As part of a federal effort to improve research security, the National Science Foundation chose the Texas schools to oversee SECURE Southwest, one of five new regional centers mandated by the CHIPS and Science Act of 2022.

The wide-ranging bill aims to create jobs, strengthen supply chains and counter China by investing in research and development in science and growing technologies such as clean energy, nanotechnology, quantum computing and artificial intelligence.

The bill calls for creating regional centers to address growing concerns about international entities accessing U.S. research unethically or unlawfully. This risk of such interference has grown as researchers collaborate more with colleagues around the world.

The NSF describes the SECURE centers — short for safeguarding the entire community of the U.S. research ecosystem — as clearinghouses "for information to empower the research community to identify and mitigate foreign interference that poses risks to the U.S. research enterprise." They will enable researchers, administrators and funding agencies to collaborate in a secure online environment.

Experts hope the centers will help protect intellectual property while continuing to foster collaboration.

They "will also provide updates about security threats, coordinated responses to those threats and training to increase researchers' situational awareness and skills," a UTSA statement said.

Lori Schultz, UTSA's senior associate vice president for research administration, will co-lead SECURE Southwest with Kevin Gamache, associate vice chancellor and chief research security officer at Texas A&M University.

Together they'll seek feedback from universities and research organizations across the region and work to incorporate any recommendations.

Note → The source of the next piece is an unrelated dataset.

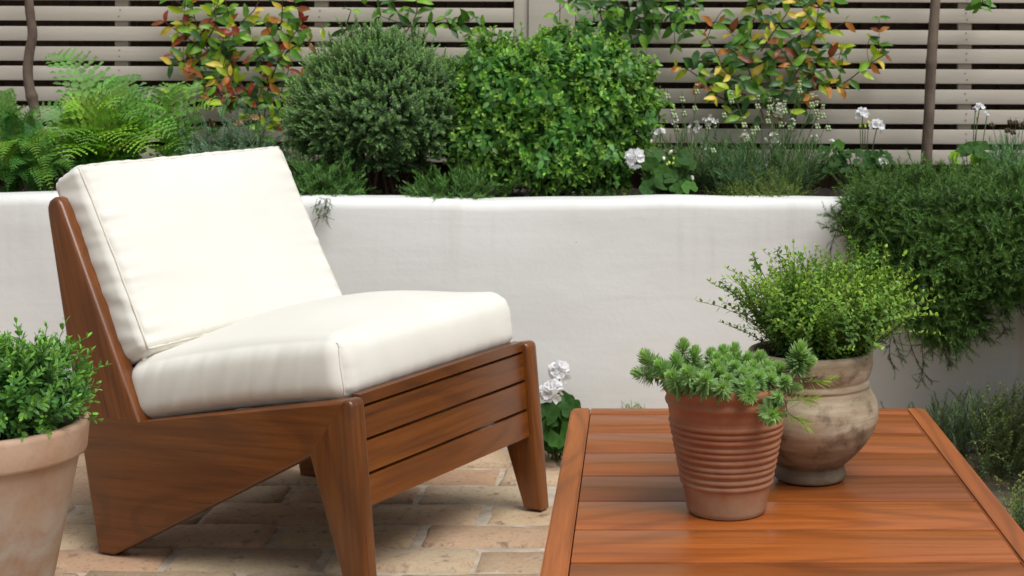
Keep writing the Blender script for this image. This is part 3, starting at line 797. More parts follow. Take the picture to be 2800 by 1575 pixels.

"Currently, information is siloed, inconsistent, and changing all the time," Schultz said in a statement. "The research community needs access to real-time information, resources to ask questions and a place to connect with other institutions doing similar work. NSF calls upon us to conduct 'principled, international collaboration.' SECURE is how we realize that vision."

The other regional centers include SECURE West led by the University of Washington, a state university in Seattle; SECURE Northeast led by Northeastern University, a private university in Boston; SECURE Southeast led by Emory University, a private university in Atlanta; and SECURE Midwest led by the University of Missouri, a public university in Columbia, Mo.

The University of Washington will also lead the national SECURE center.

Mississippi State University, the University of Michigan, Stanford University's Hoover Institution and the College of Charleston in South Carolina will also contribute to the program.

"We aim to foster the transparency and openness required by the academic research tradition while balancing the possible security risks to ensure work is protected," Schultz said in a statement.